**Directions:** Reproduce the listing below from the line with "What Blender Python" to the line with "rng = np.random.default_rng(7)", both lines included, character for character, minus any pictures.

3D scene scripts:
.....

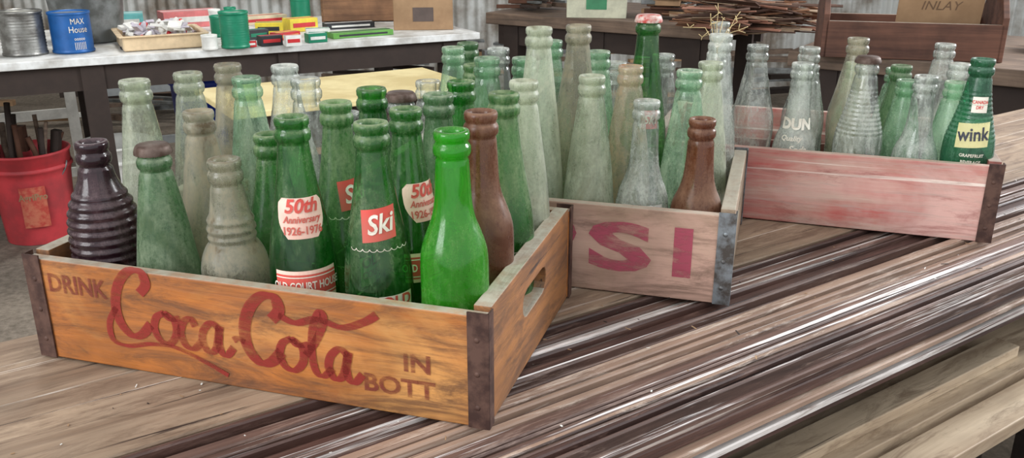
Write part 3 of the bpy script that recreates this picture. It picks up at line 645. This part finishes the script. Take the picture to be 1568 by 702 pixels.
mb=MB(); mb.tube([(-1.9,2.98,.35),(-1.88,2.96,.70)],.012,8,0); mb.tube([(-1.93,2.97,.0),(-1.92,2.97,.36)],.02,8,1); mb.obj('red_handled_tool',[redm,galv])
mb=MB()
for i in range(9):
    a=random.uniform(-.6,.9); L=random.uniform(.04,.11)
    pts=[(0,0,-.05),(0,0,0),(math.sin(a)*L*.5,random.uniform(-.01,.01),L*.35),(math.sin(a)*L*1.0,0,L*.5+random.uniform(-.02,.02))]
    mb.tube(pts,.0008,5,0,r2=.0004)
    q=pts[-1]
    for k in range(3): mb.tube([q,(q[0]+random.uniform(-.012,.014),q[1],q[2]+random.uniform(-.006,.012))],.0006,4,0)
bx,by=loc('C',.079,R[1]); mb.obj('dried_stems',[plain('straw',S(214,190,140),.8)],(bx,by,T+.225))
mb=MB()
for i in range(150):
    xx=random.uniform(-.1,1.6); yy=random.uniform(.5,.80); M=Matrix.Translation((xx,yy,.0008))@Matrix.Rotation(random.random()*6,4,'Z'); s=random.uniform(.0006,.0016)
    mb.box(0,0,0,s*random.choice([2,3,6]),s,.0005,i%3,M)
mb.obj('paint_flakes',[wht,card,dark],(0,0,T),SA)
# ------------------------------------------------------------ light + camera
w=bpy.data.worlds.new('World'); bpy.context.scene.world=w; w.use_nodes=True; bg=w.node_tree.nodes['Background']; bg.inputs[0].default_value=(.94,.97,1,1); bg.inputs[1].default_value=1.32
def area(n,loc,tgt,sx,sy,en,col):
    l=bpy.data.lights.new(n,'AREA'); l.shape='RECTANGLE'; l.size=sx; l.size_y=sy; l.energy=en; l.color=col
    o=bpy.data.objects.new(n,l); bpy.context.scene.collection.objects.link(o); o.location=loc; o.rotation_euler=(Vector(tgt)-Vector(loc)).to_track_quat('-Z','Y').to_euler()
area('doorway_light_left',(-2.6,-1.2,2.3),(0,1.1,.8),1.6,2.2,105,(.98,.99,1))
area('doorway_light_right',(3.4,2.6,2.6),(.3,1.2,.8),1.4,2.2,240,(.97,.98,1))
area('back_table_fill',(-1.6,3.6,3.0),(-1.4,4.0,.75),.5,.5,35,(1,.97,.92))  # added fill light, brightens the white table at the back
cam=bpy.data.cameras.new('camera'); co=bpy.data.objects.new('camera',cam); bpy.context.scene.collection.objects.link(co); co.location=(0,0,CAMZ); co.rotation_euler=(math.pi/2-TH,0,0); cam.sensor_width=36; cam.lens=31.0; cam.clip_start=.01
bpy.context.scene.camera=co
bpy.context.scene.view_settings.view_transform='Standard'
try: bpy.context.scene.cycles.transparent_max_bounces=24
except Exception: pass
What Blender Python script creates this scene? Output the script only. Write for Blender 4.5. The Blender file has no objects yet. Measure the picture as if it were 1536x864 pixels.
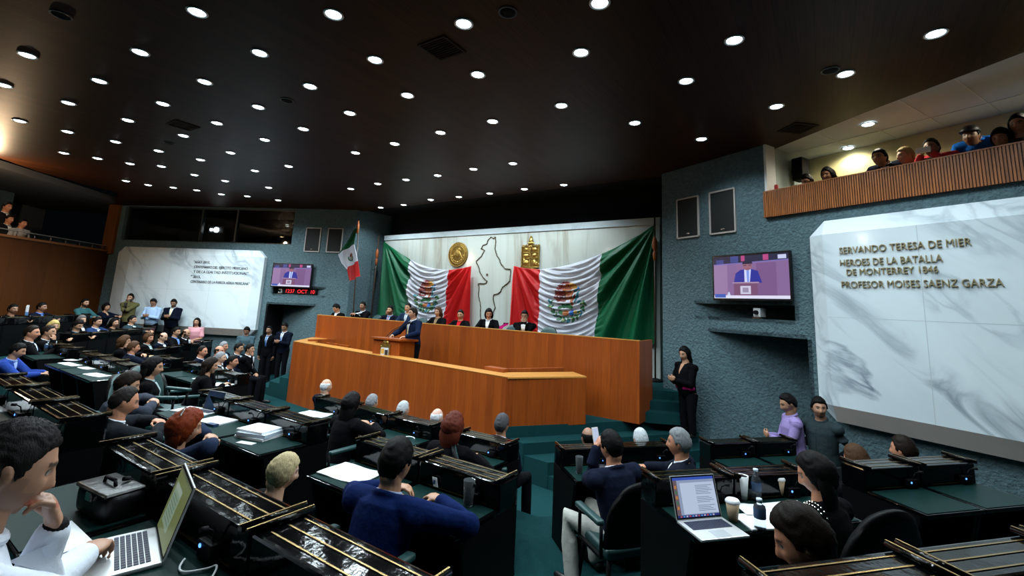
import bpy, bmesh, math, random
import numpy as np
from mathutils import Vector, Matrix
from mathutils.bvhtree import BVHTree

C = bpy.context.scene.collection
SC = bpy.context.scene
PI = math.pi
random.seed(7)
rng = np.random.default_rng(7)

# ------------------------------------------------------------------ camera, world, exposure
cam_d = bpy.data.cameras.new('camera')
cam = bpy.data.objects.new('camera', cam_d)
C.objects.link(cam)
SC.camera = cam
CAM_LOC = (7.607, -10.226, 1.187)
YAW, PITCH, ROLL, FPX = 0.58208, 0.16302, 0.043725, 686.27
_cy, _sy, _cp, _sp = math.cos(YAW), math.sin(YAW), math.cos(PITCH), math.sin(PITCH)
_f = Vector((-_sy * _cp, _cy * _cp, _sp))
_r = Vector((_cy, _sy, 0))
_u = _r.cross(_f)
_r2 = _r * math.cos(ROLL) + _u * math.sin(ROLL)
_u2 = -_r * math.sin(ROLL) + _u * math.cos(ROLL)
m = Matrix((( _r2.x, _u2.x, -_f.x, CAM_LOC[0]), (_r2.y, _u2.y, -_f.y, CAM_LOC[1]), (_r2.z, _u2.z, -_f.z, CAM_LOC[2]), (0, 0, 0, 1)))
cam.matrix_world = m
cam_d.sensor_width = 36.0
cam_d.lens = FPX / 1536 * 36.0
cam_d.shift_x = -(783.1 - 768) / 1536
cam_d.shift_y = (344.34 - 432) / 1536
cam_d.clip_start = 0.02
SC.view_settings.view_transform = 'Standard'
SC.view_settings.look = 'None'
SC.view_settings.gamma = 1.0
SC.view_settings.use_curve_mapping = False
SC.view_settings.exposure = 0.0
SC.cycles.use_denoising = True
SC.cycles.max_bounces = 12
SC.cycles.transmission_bounces = 12
SC.cycles.diffuse_bounces = 4
SC.cycles.glossy_bounces = 4
SC.cycles.caustics_reflective = False
SC.cycles.caustics_refractive = False
SC.cycles.sample_clamp_indirect = 4.0
LAMP_W = 85.0            # watts of each ceiling downlight
LAMP_COL = (0.80, 0.94, 1.0)
LENS_EMIT = 16.0
world = bpy.data.worlds.new('world')
SC.world = world
world.use_nodes = True
world.node_tree.nodes['Background'].inputs[0].default_value = (0.0008, 0.0012, 0.0016, 1)
world.node_tree.nodes['Background'].inputs[1].default_value = 1.0

# ------------------------------------------------------------------ materials
def srgb(r, g, b):
    f = lambda c: (c / 255 / 12.92) if c / 255 <= 0.04045 else ((c / 255 + 0.055) / 1.055) ** 2.4
    return (f(r), f(g), f(b))

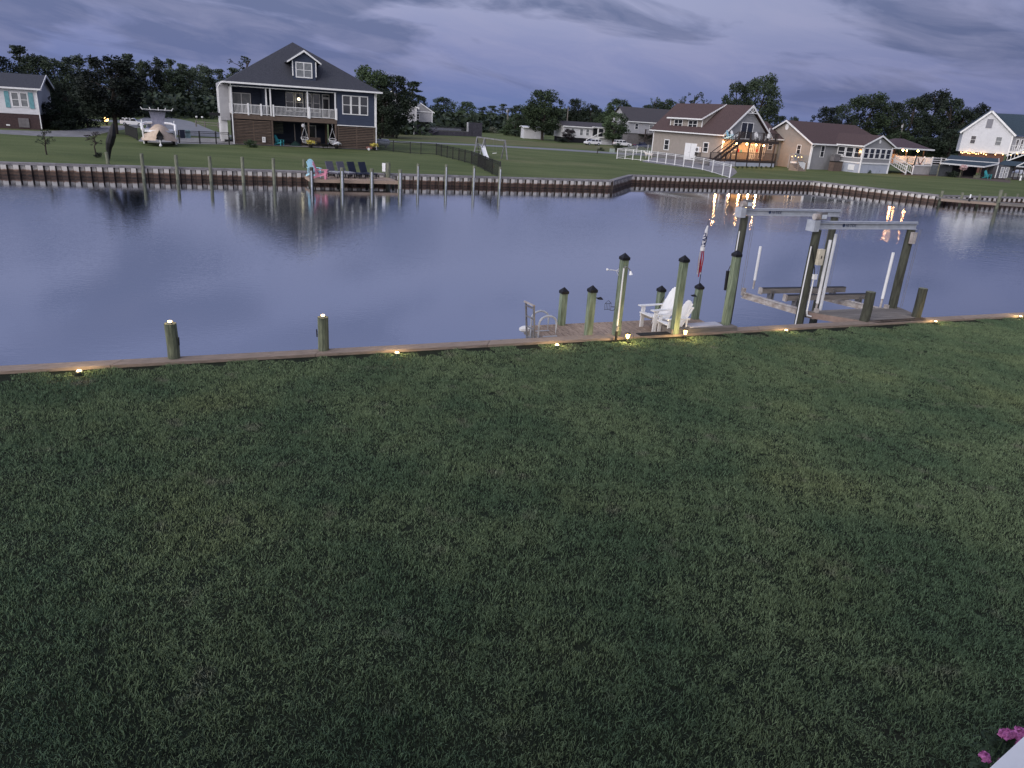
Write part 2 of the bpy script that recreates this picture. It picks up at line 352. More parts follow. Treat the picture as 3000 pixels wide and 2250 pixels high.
dmb = MB(); pts = [tuple(p) for p in SH]+[(1500, 700, 0), (1500, 2500, 0), (-1500, 2500, 0), (-1500, -580, 0)]
n_ = len(pts); dmb.add(pts+[(x, y, -1.6) for x, y, z in pts[:7]], [tuple(range(n_))]+[(i+1, i, n_+i, n_+i+1) for i in range(6)])
tag(dmb.build('far_ground', far_lawn), kind='structure')
def nearY(x): return 11.78+(x+8.83)*.4073
near_base = lawnmat('near_lawn_soil', (.012, .017, .011), (.018, .023, .013), (.030, .028, .02), .5)
nb_ = MB(); nb_.add([(-120, nearY(-120)-.02, 0), (-120, -300, 0), (200, -300, 0), (200, nearY(200)-.02, 0), (-120, nearY(-120)-.02, -1.6), (200, nearY(200)-.02, -1.6)], [(0, 1, 2, 3), (3, 5, 4, 0)])
tag(nb_.build('near_lawn', near_base), kind='structure')
# ------------------------------------------------------------------ roads, drives, slabs (4 mm steps)
def strip(name, near, far, mat, z): return flat(name, [at(*p) for p in near]+[at(*p) for p in reversed(far)], mat, z=z)
strip('gravel_driveway', [(-60, 392), (0, 392), (120, 399), (255, 402), (330, 384), (420, 372)], [(-60, 380), (0, 380), (120, 384), (215, 381), (290, 371), (400, 364)], gravel, .004)
strip('curved_road', [(180, 353), (300, 356), (420, 365), (470, 378), (520, 396), (640, 402), (700, 402)], [(180, 347), (300, 351), (400, 352), (440, 338), (490, 342), (560, 356), (625, 383)], asphalt, .008)
strip('concrete_apron', [(405, 414), (520, 421), (690, 424)], [(415, 402), (530, 403), (690, 407)], concrete, .012)
strip('back_road', [(1100, 414), (1400, 427), (1640, 441), (1830, 453), (2000, 462)], [(1100, 410.5), (1400, 423), (1640, 436), (1830, 448), (2000, 456)], asphalt, .006)
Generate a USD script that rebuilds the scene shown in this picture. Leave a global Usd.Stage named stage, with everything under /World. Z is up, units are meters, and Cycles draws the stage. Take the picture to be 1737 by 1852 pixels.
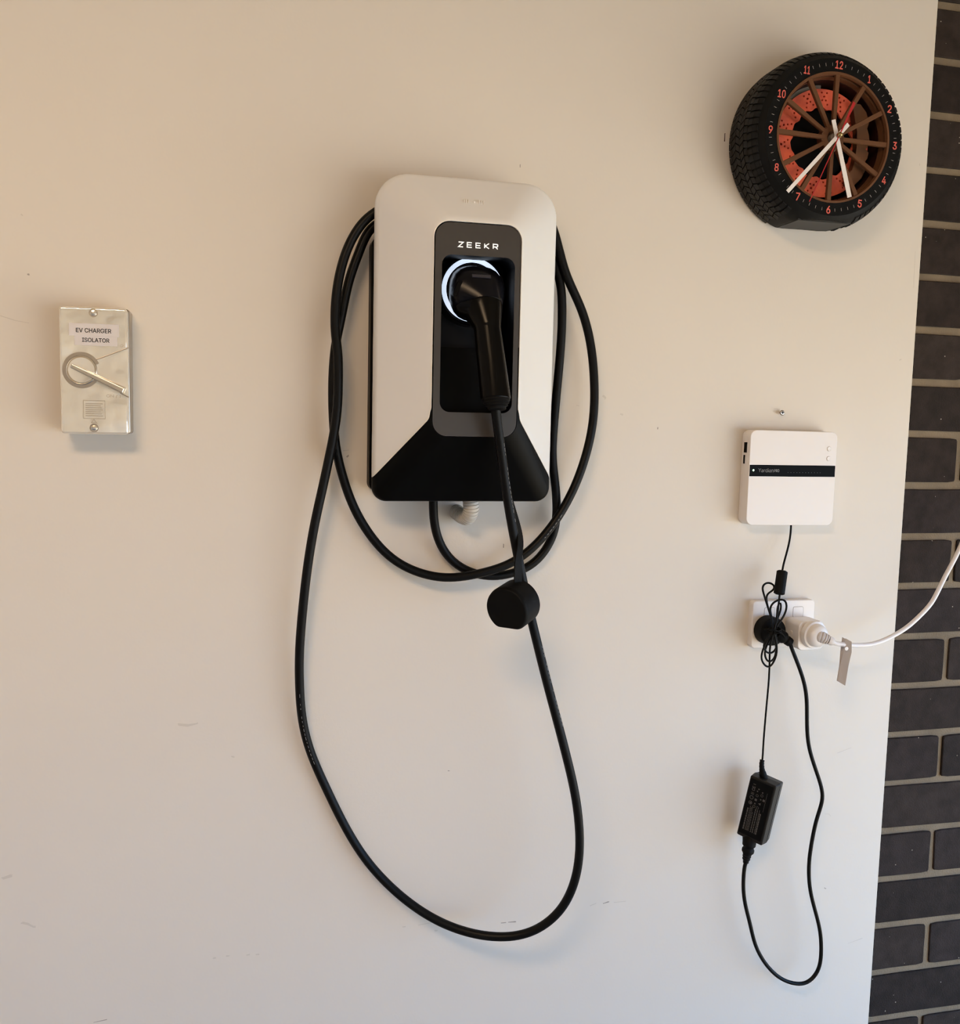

.....

**Answer for the task:**
What Blender Python script creates this scene? Output the script only. Write for Blender 4.5. The Blender file has no objects yet. Measure the picture as if it were 1536x864 pixels.
import bpy, bmesh, math, random
import numpy as np
from mathutils import Vector, Matrix
from mathutils.bvhtree import BVHTree

C = bpy.context.scene.collection
SC = bpy.context.scene
PI = math.pi
random.seed(7)
rng = np.random.default_rng(7)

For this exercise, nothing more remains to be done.